Ora, essa forma de comparação  é algo que nunca vi em DªLucilia,  fosse em relação a ela, fosse em relação  aos  filhos.  A única ocasião em que ela se permitia de nos comparar com outros era quando nos passava alguma  repreensão.  Se havia uma criança que procedia melhor do que nós em determinado ponto, ela então a apontava como exemplo e  dizia: “Veja tal pessoa!”
Tratava-se, porém,  de uma  boa  e  compreensível  emulação  na  virtude, própria a nos educar. A não  ser  essa  atitude  formativa,  ela  jamais se comparava, nem a nós, com  ninguém. Era  uma  disposição  de  espírito em tudo coerente com a serena  e invariável retidão de sua alma.
Plinio Correa de Oliveira – Extraído de conferência em 13/6/1982


quinta-feira, 7 de agosto de 2014

Estimular a inocência

Dona Lucilia ensinava como prolongar a inocência dentro da maturidade, fazendo seus filhos compreenderem como a inocência não é apenas um estado de espírito de uma  criança, mas um programa de vida que, em  última análise, leva o homem a cumprir o primeiro mandamento da Lei  de Deus.
Fantasias de Carnaval que estimulavam a inocência
É interessante notar que os dias de Carnaval  ofereciam  a  mamãe  uma  oportunidade especial de estimular em  nós a inocência.
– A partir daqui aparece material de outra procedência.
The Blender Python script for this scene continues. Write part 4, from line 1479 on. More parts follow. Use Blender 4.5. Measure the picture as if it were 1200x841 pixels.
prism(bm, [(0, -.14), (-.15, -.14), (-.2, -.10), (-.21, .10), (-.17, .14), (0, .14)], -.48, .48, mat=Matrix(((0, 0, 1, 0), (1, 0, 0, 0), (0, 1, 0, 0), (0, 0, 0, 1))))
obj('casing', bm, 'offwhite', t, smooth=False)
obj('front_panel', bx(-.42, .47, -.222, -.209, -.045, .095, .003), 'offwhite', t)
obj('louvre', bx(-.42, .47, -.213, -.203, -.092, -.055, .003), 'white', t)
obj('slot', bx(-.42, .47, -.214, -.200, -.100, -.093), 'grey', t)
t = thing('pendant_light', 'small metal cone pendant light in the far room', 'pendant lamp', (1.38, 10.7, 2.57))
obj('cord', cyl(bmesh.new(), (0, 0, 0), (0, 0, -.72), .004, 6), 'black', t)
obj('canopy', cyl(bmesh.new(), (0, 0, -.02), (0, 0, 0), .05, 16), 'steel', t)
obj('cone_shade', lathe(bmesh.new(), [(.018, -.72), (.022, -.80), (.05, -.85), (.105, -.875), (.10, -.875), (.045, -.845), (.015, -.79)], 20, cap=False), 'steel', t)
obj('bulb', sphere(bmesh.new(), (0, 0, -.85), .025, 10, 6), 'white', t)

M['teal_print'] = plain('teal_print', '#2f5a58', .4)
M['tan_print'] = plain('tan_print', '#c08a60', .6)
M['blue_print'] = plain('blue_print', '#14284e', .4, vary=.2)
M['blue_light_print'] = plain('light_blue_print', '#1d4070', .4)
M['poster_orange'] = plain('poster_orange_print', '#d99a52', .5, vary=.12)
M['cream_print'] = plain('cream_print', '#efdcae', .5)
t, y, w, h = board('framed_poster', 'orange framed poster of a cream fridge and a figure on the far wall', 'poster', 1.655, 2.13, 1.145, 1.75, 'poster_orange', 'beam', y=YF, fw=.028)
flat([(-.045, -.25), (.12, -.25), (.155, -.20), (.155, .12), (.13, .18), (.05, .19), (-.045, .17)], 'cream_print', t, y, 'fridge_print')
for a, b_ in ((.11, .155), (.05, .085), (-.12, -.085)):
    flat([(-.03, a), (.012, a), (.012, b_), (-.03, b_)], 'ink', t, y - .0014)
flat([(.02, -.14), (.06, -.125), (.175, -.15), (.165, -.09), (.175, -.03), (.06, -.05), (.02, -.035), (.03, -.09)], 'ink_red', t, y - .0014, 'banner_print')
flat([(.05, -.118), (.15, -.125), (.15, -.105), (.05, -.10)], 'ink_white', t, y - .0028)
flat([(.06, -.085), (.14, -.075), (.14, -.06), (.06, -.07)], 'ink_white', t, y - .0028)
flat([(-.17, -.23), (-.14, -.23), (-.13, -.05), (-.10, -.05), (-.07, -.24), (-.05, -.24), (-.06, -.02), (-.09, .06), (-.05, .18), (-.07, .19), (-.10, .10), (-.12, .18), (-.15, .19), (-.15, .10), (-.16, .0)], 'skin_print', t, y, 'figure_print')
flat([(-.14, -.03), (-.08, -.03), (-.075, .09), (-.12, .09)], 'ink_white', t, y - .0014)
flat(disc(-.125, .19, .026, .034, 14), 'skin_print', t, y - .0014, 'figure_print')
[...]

Todas as crianças da família se fantasiavam, vestidas pelos  pais. E eu me deixava trajar como Dª  Lucilia quisesse, pois a vontade dela  era indiscutível para mim. Agora, um  detalhe: as fantasias que ela arranjava  sempre tendiam ao sério, ao contrário  de outras que exploravam o burlesco,  impelindo a criança a tomar atitudes  descompostas e apalhaçadas.
Lembro-me de certo ano em que  ela, nas suas delicadas concepções,  planejou para mim uma fantasia de  marajá.  Ignorando  as  características do personagem que eu iria adotar, logo quis saber do que se tratava,  e mamãe então me descreveu as belezas da Índia, com seus lindos palácios, suas riquezas e mistérios.
— Você, portanto, vai se fantasiar  de marajá! — disse-me ela, num tom que era um convite longínquo para a criança encarnar e viver o papel de  soberano hindu por alguns dias. Recordo que minha fantasia comportava um turbante feito de várias  sedas, ornado de uma bonita aigrette que acompanhava os meneios da  cabeça  e  me  dava  a  impressão  de  uma  espécie  de  sismógrafo  muito  nobre da alma humana. Além disso,  era presa ao turbante por uma grande pedra “preciosa”, e esse pormenor de uma “jóia” incrustada na testa, da qual se desprendia uma elegante pluma, parecia mais ou menos a profundidade do pensamento  da qual se destacava uma construção alígera...
O  resto  da  roupa  era  igualmente de seda, guarnecida de jóias falsas,  anéis,  colares,  etc.  Os  sapatos,  com as pontas voltadas para cima e  revestidos de cetim lilás, pareceram-me  particularmente  graciosos,  pois  achei muito feliz a ideia de calçados  que  se  erguiam  da  vulgaridade  do  chão, como se o seu usuário dissesse: “Eu toco no solo, mas o melhor  de mim mesmo se faz alheio à poeira. Por isso viro a ponta para cima.”
Assim como com as fantasias de  outros Carnavais, essa do marajá era  preparada  no  clima  criado  por  Dª  Lucilia,  falando-me  com  seriedade  acerca do personagem que eu iria representar, e imaginando uma vestimenta que, conforme os padrões e as  posses dela, deveria ficar seriamente bonita. Quer dizer, com inocência  e seriedade, ela tinha empenho em que eu me apresentasse bem.  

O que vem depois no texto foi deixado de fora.